— begin SOURCE DATA —

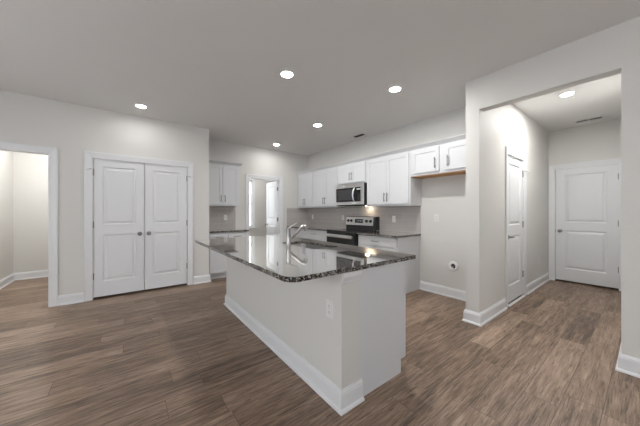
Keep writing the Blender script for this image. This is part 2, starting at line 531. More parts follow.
# ------------------------------------------------------------------ baseboards
BB = [(0, 0), (.030, 0), (.030, .006), (.026, .016), (.017, .022), (.016, .105), (.013, .110), (.013, .118), (.009, .124), (.006, .134), (0, .134)]
def baseboard(side, paths, label):
    mb = MB()
    for p in paths: mb.sweep(p, BB)
    struct('baseboard_' + side, mb, 'trim', label, 'baseboard')
baseboard('pantry', [[(-.475, YA), (-.73, YA)], [(XJ, YB - .62), (XJ, YA), (.925, YA)]], 'white baseboard on the wall either side of the double doors')
baseboard('back', [[(2.11, YB), (1.905, YB)], [(3.18, YB), (3.05, YB)]], 'white baseboard beside the open back door')
baseboard('range', [[(XR, HY2), (XR, 2.272)]], 'white baseboard along the back of the fridge alcove')
baseboard('hall', [[(3.905, HY1), (XK, HY1), (XK, HY2), (XR - .03, HY2)], ], 'white baseboard wrapping the wall end beside the hall opening')
baseboard('hall_corner', [[(XE, HY1), (4.80, HY1)]], 'short white baseboard between the narrow door and the hall corner')
baseboard('right', [[(XK, -3.38), (XK, HY0), (XE, HY0)]], 'white baseboard on the wall stub at the right edge')
baseboard('side_room', [[(-.53, 7.09), (-1.65, 7.09), (-1.65, 4.97)]], 'white baseboard turning the corner in the bright side room')
baseboard('utility', [[(3.92, 7.3), (1.82, 7.3)]], 'white baseboard in the room behind the open door')

# ------------------------------------------------------------------ casings (trim)
CW = .07
CAS = [(0.004, 0), (CW, 0), (CW, .018), (CW - .012, .020), (.03, .015), (.012, .012), (.004, .010)]
def casing(n, m, u0, u1, top, label, jamb=.12):
    mb = MB()
    mb.sweep([(u0, 0), (u0, top), (u1, top), (u1, 0)], CAS, m)
    mb.sweep([(u0, 0), (u0, top), (u1, top), (u1, 0)], [(-.018, -jamb), (0.004, -jamb), (0.004, .010), (-.018, .010)], m)
    return struct('trim_%d' % n, mb, 'trim', label, 'door casing')
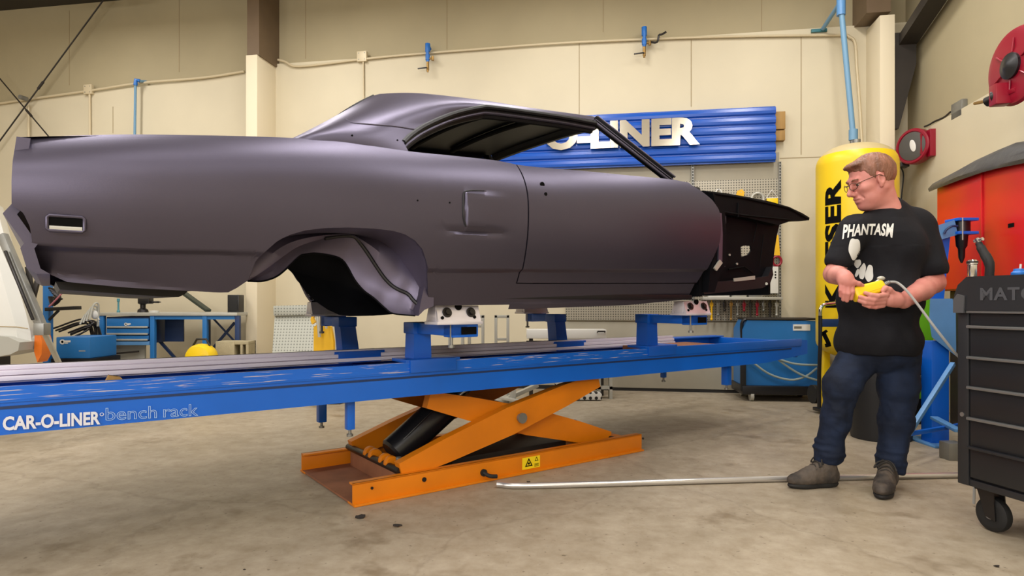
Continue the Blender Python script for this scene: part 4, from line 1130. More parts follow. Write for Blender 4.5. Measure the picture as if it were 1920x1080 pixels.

— end SOURCE DATA —

◆ SET PROBLEM
Give only the number of lines in the preceding material that contain the string "this".

◆ FINISHED ANSWER
2